**Description of the task:** Which lines in the records below contain the word "this"? Copy each one out.

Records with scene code
·····
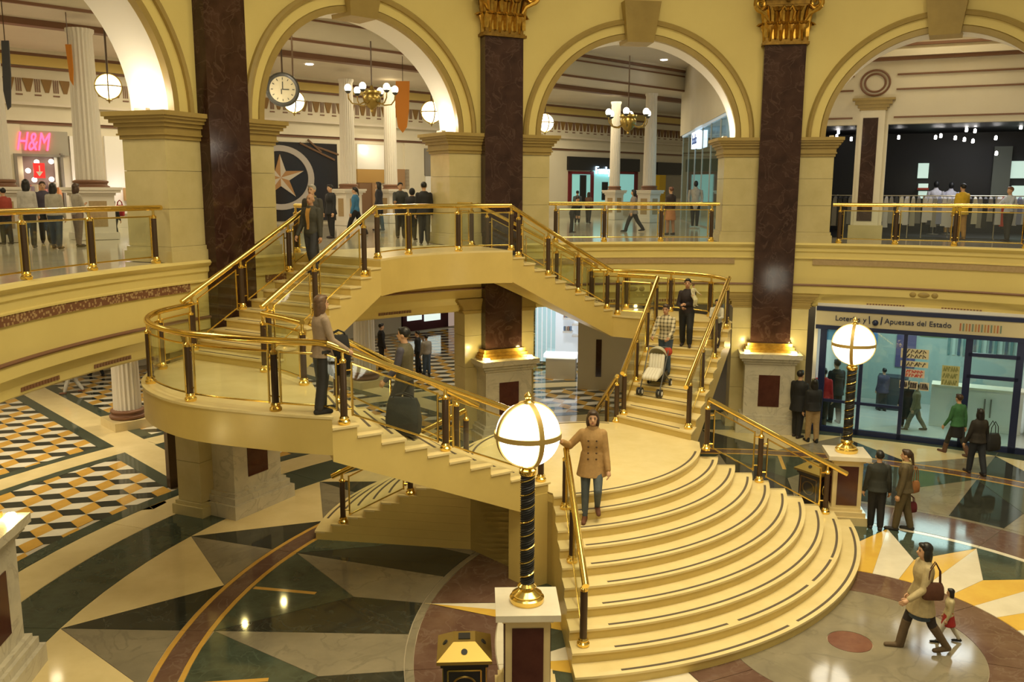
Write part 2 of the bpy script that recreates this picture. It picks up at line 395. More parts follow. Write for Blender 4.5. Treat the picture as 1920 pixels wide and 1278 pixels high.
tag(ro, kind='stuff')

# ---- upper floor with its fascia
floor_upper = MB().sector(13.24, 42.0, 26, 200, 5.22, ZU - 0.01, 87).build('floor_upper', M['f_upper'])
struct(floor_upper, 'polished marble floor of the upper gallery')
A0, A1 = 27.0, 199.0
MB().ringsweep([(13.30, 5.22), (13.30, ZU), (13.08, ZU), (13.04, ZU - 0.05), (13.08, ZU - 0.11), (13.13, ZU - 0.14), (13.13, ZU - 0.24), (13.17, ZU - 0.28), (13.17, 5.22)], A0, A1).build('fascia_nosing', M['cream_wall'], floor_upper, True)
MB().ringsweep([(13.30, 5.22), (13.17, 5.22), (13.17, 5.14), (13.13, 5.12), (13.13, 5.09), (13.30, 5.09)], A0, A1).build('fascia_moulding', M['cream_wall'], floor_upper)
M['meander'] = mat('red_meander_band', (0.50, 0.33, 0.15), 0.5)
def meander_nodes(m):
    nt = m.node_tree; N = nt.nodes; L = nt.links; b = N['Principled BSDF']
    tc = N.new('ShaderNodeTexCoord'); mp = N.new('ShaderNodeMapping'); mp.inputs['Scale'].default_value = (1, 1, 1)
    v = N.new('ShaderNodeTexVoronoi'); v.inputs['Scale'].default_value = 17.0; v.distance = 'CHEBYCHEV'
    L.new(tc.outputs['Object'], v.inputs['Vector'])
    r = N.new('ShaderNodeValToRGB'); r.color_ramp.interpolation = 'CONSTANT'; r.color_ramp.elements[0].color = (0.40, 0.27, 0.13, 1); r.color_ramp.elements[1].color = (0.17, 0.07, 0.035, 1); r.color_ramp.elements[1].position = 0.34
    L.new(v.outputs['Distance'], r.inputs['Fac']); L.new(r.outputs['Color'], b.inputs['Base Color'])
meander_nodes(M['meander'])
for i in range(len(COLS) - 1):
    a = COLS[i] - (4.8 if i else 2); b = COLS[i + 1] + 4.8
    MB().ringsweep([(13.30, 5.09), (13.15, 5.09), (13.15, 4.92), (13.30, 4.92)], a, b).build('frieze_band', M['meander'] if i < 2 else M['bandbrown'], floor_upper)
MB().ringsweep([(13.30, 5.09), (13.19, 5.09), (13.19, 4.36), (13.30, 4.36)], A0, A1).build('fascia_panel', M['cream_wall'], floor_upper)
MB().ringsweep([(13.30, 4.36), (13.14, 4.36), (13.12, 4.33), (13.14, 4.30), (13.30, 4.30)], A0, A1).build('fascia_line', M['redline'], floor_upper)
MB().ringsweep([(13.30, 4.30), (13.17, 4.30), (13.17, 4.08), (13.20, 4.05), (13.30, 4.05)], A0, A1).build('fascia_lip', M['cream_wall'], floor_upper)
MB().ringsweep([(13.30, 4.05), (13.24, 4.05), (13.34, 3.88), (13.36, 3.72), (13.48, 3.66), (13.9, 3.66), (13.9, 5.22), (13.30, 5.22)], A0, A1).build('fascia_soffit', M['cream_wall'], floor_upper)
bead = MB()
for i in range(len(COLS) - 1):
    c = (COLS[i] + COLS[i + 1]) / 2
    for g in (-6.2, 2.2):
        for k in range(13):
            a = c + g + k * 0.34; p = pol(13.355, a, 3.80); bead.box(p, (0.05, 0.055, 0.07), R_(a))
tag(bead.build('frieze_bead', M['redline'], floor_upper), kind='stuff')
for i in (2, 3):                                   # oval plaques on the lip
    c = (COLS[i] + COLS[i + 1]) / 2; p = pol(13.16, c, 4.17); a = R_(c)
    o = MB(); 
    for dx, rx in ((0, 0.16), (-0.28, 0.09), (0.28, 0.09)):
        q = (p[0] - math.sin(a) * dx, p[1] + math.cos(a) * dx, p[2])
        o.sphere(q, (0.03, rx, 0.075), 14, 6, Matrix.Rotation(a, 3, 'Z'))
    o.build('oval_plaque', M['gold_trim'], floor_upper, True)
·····
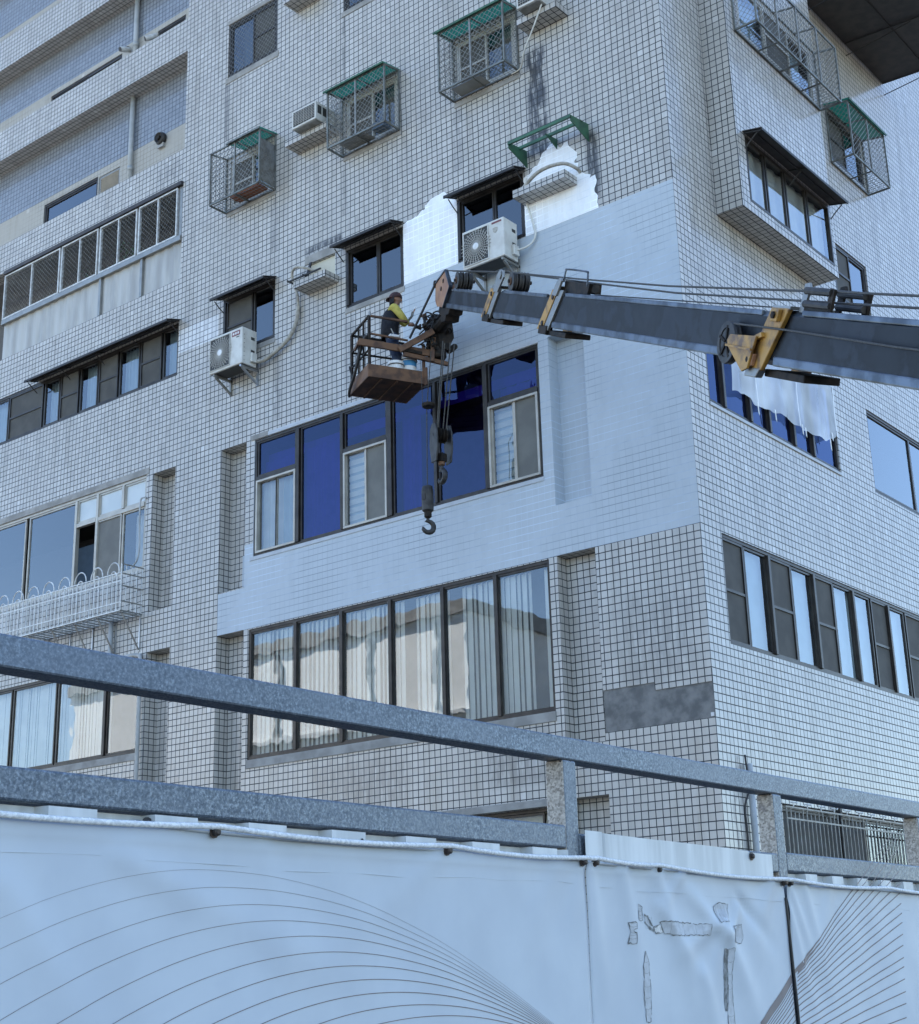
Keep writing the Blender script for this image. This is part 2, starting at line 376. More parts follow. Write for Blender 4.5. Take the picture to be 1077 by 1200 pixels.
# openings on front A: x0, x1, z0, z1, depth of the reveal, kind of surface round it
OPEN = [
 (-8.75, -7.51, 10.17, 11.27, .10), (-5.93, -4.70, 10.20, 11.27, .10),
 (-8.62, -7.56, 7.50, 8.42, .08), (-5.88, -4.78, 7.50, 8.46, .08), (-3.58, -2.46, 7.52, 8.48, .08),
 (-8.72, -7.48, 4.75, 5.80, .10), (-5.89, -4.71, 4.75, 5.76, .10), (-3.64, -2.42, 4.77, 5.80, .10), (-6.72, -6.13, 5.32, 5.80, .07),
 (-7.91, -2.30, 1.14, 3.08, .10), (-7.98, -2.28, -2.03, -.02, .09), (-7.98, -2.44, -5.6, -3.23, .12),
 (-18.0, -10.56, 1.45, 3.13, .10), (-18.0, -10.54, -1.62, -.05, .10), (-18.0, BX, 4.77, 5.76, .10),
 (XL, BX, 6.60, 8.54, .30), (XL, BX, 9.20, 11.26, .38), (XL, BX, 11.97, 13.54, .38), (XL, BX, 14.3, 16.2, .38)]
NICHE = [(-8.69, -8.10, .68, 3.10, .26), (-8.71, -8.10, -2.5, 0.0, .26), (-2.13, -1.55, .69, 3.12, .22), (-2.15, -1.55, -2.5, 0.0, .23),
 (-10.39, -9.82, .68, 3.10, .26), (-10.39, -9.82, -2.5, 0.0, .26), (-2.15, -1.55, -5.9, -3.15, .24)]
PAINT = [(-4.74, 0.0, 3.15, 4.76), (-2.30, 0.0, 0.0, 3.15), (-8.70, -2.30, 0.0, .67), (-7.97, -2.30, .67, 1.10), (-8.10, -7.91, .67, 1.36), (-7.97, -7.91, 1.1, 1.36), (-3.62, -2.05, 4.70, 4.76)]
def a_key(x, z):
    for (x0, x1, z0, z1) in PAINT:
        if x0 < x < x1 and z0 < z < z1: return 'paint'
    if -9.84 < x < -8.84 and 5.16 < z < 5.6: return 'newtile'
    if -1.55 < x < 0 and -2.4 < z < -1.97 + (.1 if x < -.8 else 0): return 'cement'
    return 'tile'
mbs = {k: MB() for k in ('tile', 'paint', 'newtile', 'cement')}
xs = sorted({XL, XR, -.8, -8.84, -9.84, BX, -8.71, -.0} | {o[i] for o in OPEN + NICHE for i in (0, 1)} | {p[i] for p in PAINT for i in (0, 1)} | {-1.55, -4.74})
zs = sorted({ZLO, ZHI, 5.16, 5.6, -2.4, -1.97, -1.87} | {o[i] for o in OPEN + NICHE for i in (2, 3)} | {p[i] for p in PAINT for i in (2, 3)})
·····
**The completed task:**
Write part 2 of the bpy script that recreates this picture. It picks up at line 395. More parts follow. Write for Blender 4.5. Treat the picture as 1920 pixels wide and 1278 pixels high.
Keep writing the Blender script for this image. This is part 2, starting at line 376. More parts follow. Write for Blender 4.5. Take the picture to be 1077 by 1200 pixels.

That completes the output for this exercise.